The ceaselessly entertaining @FootyScran Twitter account is the authority on monitoring the very best and worst of foodie offerings at grounds around the world, the photos of said scran leaving you either nauseous or drooling.
But it was a chap by the name of The Oldham Groundhopper who shared a photo of footy grub like no other: a mushy peas sandwich.
He paid £1.50 for this treat at the ground of Northern Premier League club Marske United, the club defending itself by pointing out that it has “a fairly extensive menu” aside from this monstrosity and “also have things like chocolate bars and crisps”.

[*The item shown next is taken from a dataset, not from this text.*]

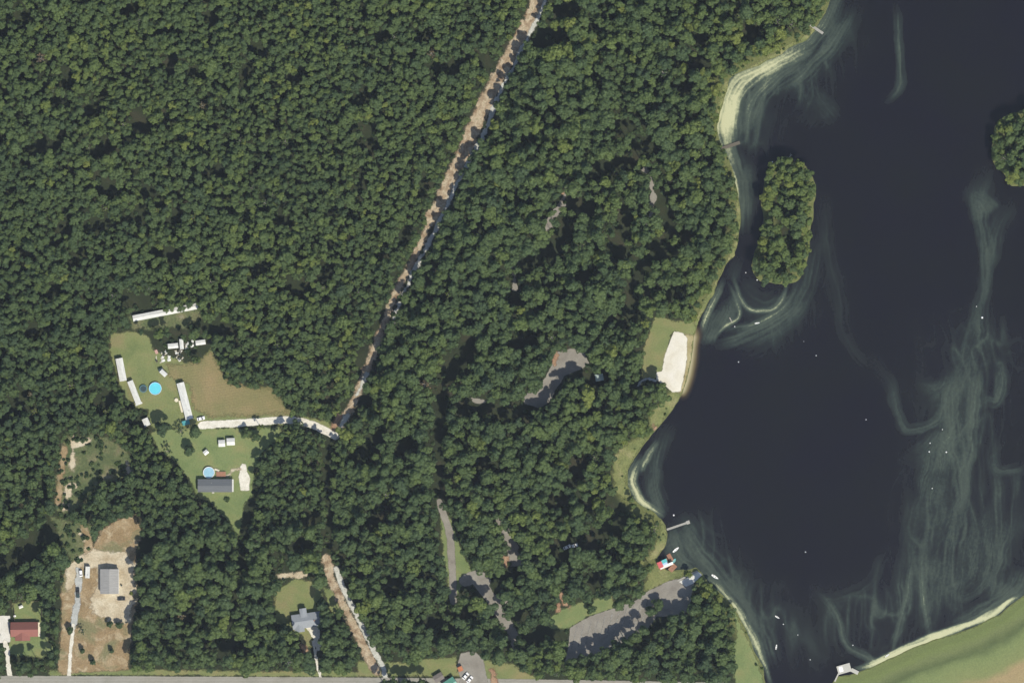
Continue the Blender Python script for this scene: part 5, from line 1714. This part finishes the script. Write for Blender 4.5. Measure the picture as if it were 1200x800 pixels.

Still, the sight of that mushy peas sandwich will live long in the memory. As one comment on the Mirror’s website put it, “my hankie looks like that after a bout of flu and lung congestion”.
More Word of Mouth
“Would you believe, there are still nights when I dream I am a footballer? I occasionally have to apologise for kicking my wife when I’m asleep.”
And Graeme Souness kicked like few others, so spare a thought for his beloved’s shins.
“I will go home now and play some video games – I cannot say which games, it’s too embarrassing.”
If Erling Haaland celebrated breaking the Premier League single-season scoring record – with his 35th goal of the campaign against West Ham last week – by playing Crash Bandicoot when he got home, then he’s an even bigger ledge that we realised. Or better still, Monkey Island.
“Kvaratskhelia is the combination of two extraordinary players: George Best and Cristiano Ronaldo.”
How impressed is Paolo Di Canio by Napoli’s Kvicha Kvaratskhelia? Quite a bit.